By Karmela Padavic-Callaghan

11 June 2022

Quantum boomerang

A hundred thousand lithium atoms held in a vacuum exhibited the quantum boomerang effect

Tony Mastres/David Weld Lab at University of California, Santa Barbara

Researchers have managed to demonstrate a strange phenomenon known as the quantum boomerang effect for the first time.

David Weld at the University of California, Santa Barbara, and his colleagues cooled hundreds of thousands of lithium atoms close to absolute zero inside a small vacuum-sealed box. They used lasers to arrange the atoms in a line and keep them in a particular quantum state that they hoped would reveal the boomerang effect.

The researchers then used the laser to nudge the atoms.
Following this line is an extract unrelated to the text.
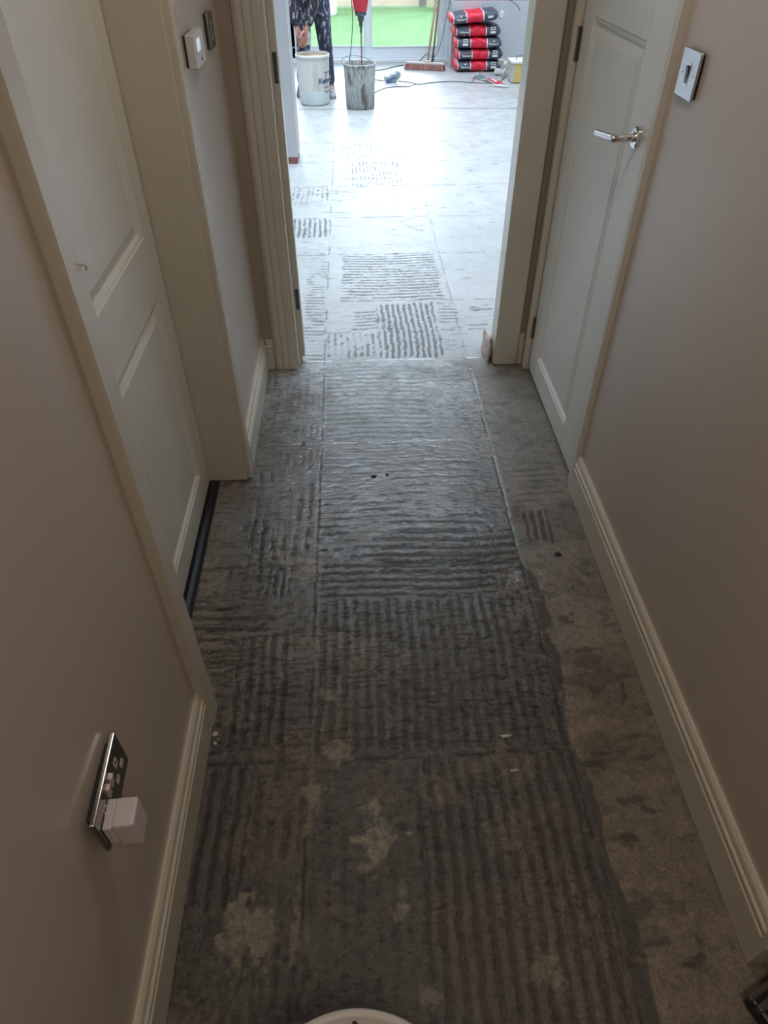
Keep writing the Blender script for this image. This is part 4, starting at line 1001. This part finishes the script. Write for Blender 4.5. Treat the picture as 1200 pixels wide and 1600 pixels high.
# clothing
Jv = dict(J)
v, e, r = sub_skel(['pel', 'hR', 'kR', 'aR', 'hL', 'kL', 'aL'], 1.12, .014, {'aR': (-.207, 8.155, .075), 'aL': (-.50, 8.235, .075)})
tro = joinmeshes('trousers', [skin_mesh('tr', v, e, r, None, sub=2)], M['trousers'], person)
v, e, r = sub_skel(['sp', 'ch', 'sR', 'eR', 'wR', 'sL', 'eL', 'wL'], 1.10, .014, {'wR': (-.385, 7.725, .630), 'wL': (-.480, 7.735, .628)})
kk = ['sp', 'ch', 'sR', 'eR', 'wR', 'sL', 'eL', 'wL']; v.append((-.37, 8.26, .96)); e.append((len(v) - 1, 0)); r.append(.165)
v.append((-.38, 7.80, 1.155)); e.append((1, len(v) - 1)); r.append(.075)
jk = joinmeshes('jacket', [skin_mesh('jk', v, e, r, None, sub=2, roots=(1,))], M['jacket'], person)
bm = bmesh.new(); lump(bm, (-.43, 7.945, .50), (.062, .03, .075), 31, 3); obj('knee_pad', bm, M['kneepad'], person, smooth=True)
for q, t_ in (('aR', 'tR'), ('aL', 'tL')):
    a, b = Vector(J[q]), Vector(J[t_]); d = (b - a); d.z = 0; d.normalize(); ang = math.atan2(d.x, -d.y)
    bm = bmesh.new()
    prof = [(-.075, .045, .11, .040), (-.085, .042, .05, .042), (-.02, .045, .105, .044), (.06, .045, .075, .046), (.12, .046, .06, .048), (.17, .03, .045, .036)]
    secs = []
    for yy, w, h, wb in ((-.07, .036, .12, .038), (-.02, .040, .13, .040), (.035, .042, .115, .042), (.08, .044, .078, .046), (.13, .044, .062, .047), (.172, .034, .050, .040), (.192, .016, .034, .022)):
        secs.append([bm.verts.new((xx, -yy, zz)) for xx, zz in ((-wb, .0), (wb, .0), (wb, .022), (w, h * .6), (w * .6, h), (-w * .6, h), (-w, h * .6), (-wb, .022))])
    for s1, s2 in zip(secs, secs[1:]):
        for i in range(8): bm.faces.new((s1[i], s1[(i + 1) % 8], s2[(i + 1) % 8], s2[i]))
    bm.faces.new(secs[0][::-1]); bm.faces.new(secs[-1])
    obj('boot', bm, M['boot'], person, smooth=True, bevel=.004, loc=(a.x, a.y, .003), rot=(0, 0, ang))

# ---------------------------------------------------------------- made-up fittings for the two added fill lights
for nm, x, y, s, lab in (('fill_light_fitting', .25, -.35, .20, 'added unseen round opal fitting for the fill light behind the viewer'), ('fill_light_fitting', .16, 1.55, .16, 'small added unseen opal fitting for the fill light halfway down the corridor')):
    t = empty(nm, (x, y, ZC), lab, 'lamp')
    bm = bmesh.new(); lathe(bm, [(s, 0), (s, -.03), (s * .9, -.05), (s * .8, -.052)], n=40); obj('fitting_base', bm, M['fitting_white'], t)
This resulted in them going from having zero average momentum to having a positive average momentum. If the same change happened to a ball, it would roll away, but due to the quantum boomerang effect, the team found that the atoms’ average momentum soon returned to zero.

Theorists had originally proposed that this boomerang effect could happen with electrons moving inside a crystal filled with particles of dirt, but that has proved difficult to demonstrate and study. Weld and the team sidestepped that difficulty by instead focusing on very cold atoms that can be precisely manipulated with lasers.

Weld and his colleagues presented the new experiment at the DAMOP conference in Orlando, Florida, earlier this month.

He says that the next goal is to determine if boomeranging happens when supercold atoms interact with each other very intensely. The behaviour of such very coordinated atoms isn’t well understood, so seeing them boomerang could uncover something new about quantum physics.